Montag, November 19, 2012

Back in Burma

Heute habe ich den Faulkner ausgelesen und war nicht wirklich begeistert. Ich fand die Geschichte irgendwie deprimierend, und es gab auch keinen Lichtblick, irgendeine - wenn auch nur winzige - Chance auf ein besseres, ein anderes Leben. Vielleicht habe ich es auch nur nicht zum richtigen Zeitpunkt gelesen.
 
Nach den Berichten von Präsident Obamas Besuch in Burma habe ich mich dann entschieden, ebenfalls literarisch wieder nach Burma zu Reisen, und zwar mit dem folgenden Buch:


Thant MYINT-U
The River of Lost Footsteps
A Personal History of Burma

Product Description: What do we really know about Burma and its history? And what can Burma's past tell us about its present and even its future?
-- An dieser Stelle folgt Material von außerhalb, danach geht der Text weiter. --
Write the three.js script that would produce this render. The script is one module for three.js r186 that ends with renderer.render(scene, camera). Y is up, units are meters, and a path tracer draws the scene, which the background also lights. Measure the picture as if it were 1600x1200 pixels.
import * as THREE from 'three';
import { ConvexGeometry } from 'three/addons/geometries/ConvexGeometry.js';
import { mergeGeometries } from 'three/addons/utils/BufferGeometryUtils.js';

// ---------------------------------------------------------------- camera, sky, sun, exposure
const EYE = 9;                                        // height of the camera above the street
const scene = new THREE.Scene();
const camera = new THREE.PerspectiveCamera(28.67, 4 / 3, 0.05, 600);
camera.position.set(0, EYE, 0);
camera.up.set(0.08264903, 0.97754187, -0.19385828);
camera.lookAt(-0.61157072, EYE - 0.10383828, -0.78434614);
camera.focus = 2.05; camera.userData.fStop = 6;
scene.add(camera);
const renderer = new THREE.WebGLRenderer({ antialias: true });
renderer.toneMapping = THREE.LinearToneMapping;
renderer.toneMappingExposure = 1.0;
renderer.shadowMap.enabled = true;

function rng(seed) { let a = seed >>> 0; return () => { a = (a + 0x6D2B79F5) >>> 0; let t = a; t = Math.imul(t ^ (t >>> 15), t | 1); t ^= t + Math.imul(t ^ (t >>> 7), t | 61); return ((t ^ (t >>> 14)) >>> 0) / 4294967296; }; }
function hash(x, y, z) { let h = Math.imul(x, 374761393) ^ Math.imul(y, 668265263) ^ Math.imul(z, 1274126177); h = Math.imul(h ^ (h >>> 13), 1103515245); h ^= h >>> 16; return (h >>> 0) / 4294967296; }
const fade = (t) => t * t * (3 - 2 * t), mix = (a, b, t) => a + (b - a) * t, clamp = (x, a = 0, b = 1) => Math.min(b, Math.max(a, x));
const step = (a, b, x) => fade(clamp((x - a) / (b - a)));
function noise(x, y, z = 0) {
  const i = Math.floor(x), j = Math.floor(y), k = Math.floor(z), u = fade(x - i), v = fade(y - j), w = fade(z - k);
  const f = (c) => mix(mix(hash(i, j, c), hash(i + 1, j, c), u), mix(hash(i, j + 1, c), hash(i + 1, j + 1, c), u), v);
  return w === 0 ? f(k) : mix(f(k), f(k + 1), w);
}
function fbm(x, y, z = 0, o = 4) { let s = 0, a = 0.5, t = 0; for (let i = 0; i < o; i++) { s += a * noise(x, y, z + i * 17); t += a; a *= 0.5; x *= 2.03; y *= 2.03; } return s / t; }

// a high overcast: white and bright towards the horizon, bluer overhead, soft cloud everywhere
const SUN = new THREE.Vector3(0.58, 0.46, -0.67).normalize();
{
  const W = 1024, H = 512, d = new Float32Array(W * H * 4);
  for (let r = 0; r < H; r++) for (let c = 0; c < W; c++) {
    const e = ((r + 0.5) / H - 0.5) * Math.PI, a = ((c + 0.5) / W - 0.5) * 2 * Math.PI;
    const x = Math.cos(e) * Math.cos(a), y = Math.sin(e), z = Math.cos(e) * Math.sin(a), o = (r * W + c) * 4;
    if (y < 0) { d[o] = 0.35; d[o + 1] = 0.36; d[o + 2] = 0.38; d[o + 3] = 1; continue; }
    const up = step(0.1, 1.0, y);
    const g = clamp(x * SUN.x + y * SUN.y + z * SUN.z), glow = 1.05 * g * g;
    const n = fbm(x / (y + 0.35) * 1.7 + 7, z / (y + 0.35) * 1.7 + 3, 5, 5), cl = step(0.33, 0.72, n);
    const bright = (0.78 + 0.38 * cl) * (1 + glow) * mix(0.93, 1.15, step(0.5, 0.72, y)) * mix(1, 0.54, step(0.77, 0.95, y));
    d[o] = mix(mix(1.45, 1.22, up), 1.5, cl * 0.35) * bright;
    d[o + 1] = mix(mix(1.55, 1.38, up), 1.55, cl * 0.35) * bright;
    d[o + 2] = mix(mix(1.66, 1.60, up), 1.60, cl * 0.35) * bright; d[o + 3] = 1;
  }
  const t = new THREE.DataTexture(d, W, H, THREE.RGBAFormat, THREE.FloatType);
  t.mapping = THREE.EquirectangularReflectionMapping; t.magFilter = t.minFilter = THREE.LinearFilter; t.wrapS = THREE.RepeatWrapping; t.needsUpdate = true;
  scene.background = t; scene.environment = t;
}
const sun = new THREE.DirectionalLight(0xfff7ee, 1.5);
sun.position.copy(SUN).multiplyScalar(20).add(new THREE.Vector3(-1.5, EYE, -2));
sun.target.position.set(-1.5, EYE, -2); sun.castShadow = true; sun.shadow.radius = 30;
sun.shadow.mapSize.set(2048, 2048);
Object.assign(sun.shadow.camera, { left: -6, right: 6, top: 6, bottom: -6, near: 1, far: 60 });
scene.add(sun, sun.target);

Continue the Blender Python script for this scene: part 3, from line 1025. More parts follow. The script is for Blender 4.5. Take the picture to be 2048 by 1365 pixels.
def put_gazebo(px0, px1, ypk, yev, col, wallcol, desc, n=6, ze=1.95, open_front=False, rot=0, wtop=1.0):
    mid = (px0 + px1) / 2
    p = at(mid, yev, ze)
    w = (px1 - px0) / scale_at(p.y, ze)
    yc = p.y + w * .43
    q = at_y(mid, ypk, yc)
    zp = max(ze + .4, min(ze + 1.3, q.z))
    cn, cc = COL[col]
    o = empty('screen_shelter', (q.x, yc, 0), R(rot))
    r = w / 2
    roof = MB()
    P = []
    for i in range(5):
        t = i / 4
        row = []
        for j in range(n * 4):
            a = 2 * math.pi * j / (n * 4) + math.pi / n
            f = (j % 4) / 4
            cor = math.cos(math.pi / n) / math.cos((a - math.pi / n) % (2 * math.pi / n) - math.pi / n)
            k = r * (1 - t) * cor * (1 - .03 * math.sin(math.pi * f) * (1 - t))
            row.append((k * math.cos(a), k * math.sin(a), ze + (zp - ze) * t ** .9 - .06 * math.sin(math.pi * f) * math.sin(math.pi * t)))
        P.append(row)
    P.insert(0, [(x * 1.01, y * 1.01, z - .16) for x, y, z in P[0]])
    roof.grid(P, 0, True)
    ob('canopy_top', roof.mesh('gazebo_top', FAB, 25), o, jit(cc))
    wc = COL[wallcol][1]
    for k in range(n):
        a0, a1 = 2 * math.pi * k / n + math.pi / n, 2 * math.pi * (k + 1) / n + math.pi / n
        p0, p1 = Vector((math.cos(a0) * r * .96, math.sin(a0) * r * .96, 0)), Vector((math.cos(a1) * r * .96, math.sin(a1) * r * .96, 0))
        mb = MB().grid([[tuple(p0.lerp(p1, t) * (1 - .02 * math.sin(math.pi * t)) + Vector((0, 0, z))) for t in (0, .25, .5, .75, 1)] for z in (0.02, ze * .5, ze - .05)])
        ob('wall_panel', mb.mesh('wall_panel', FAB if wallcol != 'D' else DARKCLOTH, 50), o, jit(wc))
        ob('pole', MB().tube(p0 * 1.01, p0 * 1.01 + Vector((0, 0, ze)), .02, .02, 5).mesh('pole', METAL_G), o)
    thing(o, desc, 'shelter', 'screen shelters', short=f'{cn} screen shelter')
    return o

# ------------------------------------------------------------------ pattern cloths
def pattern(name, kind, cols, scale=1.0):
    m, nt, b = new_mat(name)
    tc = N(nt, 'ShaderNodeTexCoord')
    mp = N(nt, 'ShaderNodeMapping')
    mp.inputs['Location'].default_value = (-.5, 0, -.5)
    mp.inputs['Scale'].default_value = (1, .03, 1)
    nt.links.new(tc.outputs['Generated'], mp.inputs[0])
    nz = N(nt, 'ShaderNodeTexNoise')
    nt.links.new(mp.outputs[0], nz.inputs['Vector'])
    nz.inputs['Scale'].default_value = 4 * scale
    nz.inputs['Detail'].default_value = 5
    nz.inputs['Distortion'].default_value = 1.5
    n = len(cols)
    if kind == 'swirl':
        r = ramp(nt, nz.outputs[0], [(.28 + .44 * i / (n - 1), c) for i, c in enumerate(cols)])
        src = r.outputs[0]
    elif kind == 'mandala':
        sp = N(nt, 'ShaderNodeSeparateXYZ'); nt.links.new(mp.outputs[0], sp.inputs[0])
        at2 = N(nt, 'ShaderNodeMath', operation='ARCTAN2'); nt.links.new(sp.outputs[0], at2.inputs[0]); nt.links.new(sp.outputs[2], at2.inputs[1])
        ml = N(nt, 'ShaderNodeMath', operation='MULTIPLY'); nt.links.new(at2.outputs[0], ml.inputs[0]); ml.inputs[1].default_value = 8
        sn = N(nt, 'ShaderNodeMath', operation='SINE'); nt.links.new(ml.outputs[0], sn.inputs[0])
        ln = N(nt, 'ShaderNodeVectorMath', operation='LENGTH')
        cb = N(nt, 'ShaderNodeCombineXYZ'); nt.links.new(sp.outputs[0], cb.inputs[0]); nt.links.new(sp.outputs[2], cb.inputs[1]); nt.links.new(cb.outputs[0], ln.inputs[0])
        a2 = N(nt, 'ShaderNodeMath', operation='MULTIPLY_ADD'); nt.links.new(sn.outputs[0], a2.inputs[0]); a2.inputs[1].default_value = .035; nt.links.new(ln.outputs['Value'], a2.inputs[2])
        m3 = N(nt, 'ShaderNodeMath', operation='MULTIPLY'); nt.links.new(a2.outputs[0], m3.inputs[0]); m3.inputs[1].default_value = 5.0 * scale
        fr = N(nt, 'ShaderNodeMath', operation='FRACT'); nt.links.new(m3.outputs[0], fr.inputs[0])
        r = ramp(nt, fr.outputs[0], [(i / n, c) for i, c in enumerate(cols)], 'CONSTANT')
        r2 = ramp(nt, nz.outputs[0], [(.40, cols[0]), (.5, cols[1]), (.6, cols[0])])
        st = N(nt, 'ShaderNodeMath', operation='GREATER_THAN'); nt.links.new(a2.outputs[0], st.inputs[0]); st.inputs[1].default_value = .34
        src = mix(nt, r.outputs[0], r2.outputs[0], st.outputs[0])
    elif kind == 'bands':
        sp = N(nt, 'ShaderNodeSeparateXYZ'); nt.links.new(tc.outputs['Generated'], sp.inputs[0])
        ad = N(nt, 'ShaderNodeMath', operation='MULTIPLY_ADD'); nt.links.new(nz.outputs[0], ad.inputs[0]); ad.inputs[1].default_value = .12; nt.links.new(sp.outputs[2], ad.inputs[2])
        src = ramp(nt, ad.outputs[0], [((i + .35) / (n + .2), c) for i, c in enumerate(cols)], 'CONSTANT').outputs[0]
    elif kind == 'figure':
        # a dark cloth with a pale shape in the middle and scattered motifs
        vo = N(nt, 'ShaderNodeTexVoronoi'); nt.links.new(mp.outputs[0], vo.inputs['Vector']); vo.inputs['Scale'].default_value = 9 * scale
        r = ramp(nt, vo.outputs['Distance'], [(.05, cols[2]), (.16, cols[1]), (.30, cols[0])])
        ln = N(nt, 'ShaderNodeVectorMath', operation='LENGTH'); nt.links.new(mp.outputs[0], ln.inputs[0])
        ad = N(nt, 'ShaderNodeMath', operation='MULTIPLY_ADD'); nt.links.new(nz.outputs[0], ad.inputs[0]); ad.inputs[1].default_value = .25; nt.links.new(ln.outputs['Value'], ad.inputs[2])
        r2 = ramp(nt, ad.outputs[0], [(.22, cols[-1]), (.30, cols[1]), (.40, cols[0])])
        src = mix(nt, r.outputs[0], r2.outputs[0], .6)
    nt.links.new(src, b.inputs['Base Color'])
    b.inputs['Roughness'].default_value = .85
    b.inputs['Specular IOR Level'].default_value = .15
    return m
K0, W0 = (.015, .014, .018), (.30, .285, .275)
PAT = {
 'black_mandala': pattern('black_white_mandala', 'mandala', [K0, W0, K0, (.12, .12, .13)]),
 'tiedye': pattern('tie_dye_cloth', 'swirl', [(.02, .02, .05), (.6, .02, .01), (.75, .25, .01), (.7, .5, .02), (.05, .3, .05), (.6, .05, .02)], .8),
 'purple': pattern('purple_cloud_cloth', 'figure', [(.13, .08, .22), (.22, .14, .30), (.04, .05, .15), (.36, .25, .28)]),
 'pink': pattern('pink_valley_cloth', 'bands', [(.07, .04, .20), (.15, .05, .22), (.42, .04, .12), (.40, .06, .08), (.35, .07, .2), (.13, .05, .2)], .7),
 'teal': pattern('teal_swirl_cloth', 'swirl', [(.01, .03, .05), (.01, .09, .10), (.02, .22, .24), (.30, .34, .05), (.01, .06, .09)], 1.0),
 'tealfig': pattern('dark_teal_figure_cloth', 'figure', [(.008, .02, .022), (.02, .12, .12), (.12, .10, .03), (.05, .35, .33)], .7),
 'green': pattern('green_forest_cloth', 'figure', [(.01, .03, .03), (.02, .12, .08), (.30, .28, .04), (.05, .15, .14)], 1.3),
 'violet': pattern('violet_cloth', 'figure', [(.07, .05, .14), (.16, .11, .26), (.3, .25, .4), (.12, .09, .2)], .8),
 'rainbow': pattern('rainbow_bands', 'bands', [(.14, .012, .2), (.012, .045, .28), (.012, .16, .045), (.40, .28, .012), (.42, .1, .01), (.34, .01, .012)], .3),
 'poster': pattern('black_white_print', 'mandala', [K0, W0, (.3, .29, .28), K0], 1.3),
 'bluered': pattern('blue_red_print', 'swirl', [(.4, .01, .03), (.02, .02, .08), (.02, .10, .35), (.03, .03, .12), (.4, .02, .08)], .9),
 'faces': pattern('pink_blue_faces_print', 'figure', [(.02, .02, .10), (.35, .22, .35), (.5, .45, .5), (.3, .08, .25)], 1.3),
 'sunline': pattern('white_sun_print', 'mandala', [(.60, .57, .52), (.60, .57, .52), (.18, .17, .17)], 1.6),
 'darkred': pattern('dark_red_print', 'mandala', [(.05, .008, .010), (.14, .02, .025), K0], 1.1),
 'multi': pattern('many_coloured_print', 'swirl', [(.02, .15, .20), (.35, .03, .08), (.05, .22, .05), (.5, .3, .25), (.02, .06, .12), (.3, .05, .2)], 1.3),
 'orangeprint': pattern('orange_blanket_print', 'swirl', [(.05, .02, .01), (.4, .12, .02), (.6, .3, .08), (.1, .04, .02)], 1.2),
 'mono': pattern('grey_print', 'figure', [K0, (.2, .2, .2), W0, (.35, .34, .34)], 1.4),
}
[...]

For nearly two decades Western governments and a growing activist community have been frustrated in their attempts to bring about a freer and more democratic Burma--through sanctions and tourist boycotts--only to see an apparent slide toward even harsher dictatorship. Now Thant Myint-U tells the story of modern Burma, and the story of his own family, in an interwoven narrative that is by turns lyrical, dramatic, and deeply affecting. Through his prominent family's stories and those of others, he portrays Burma's rise and decline in the modern world, from the time of Portuguese pirates and renegade Mughal princes through a sixty-year civil war that continues today--the longest-running war anywhere in the world. "The River of Lost Footsteps "is a work at once personal and global, a "brisk, vivid history" (Philip Delves Broughton, "The Wall Street Journal") that makes Burma accessible and enthralling.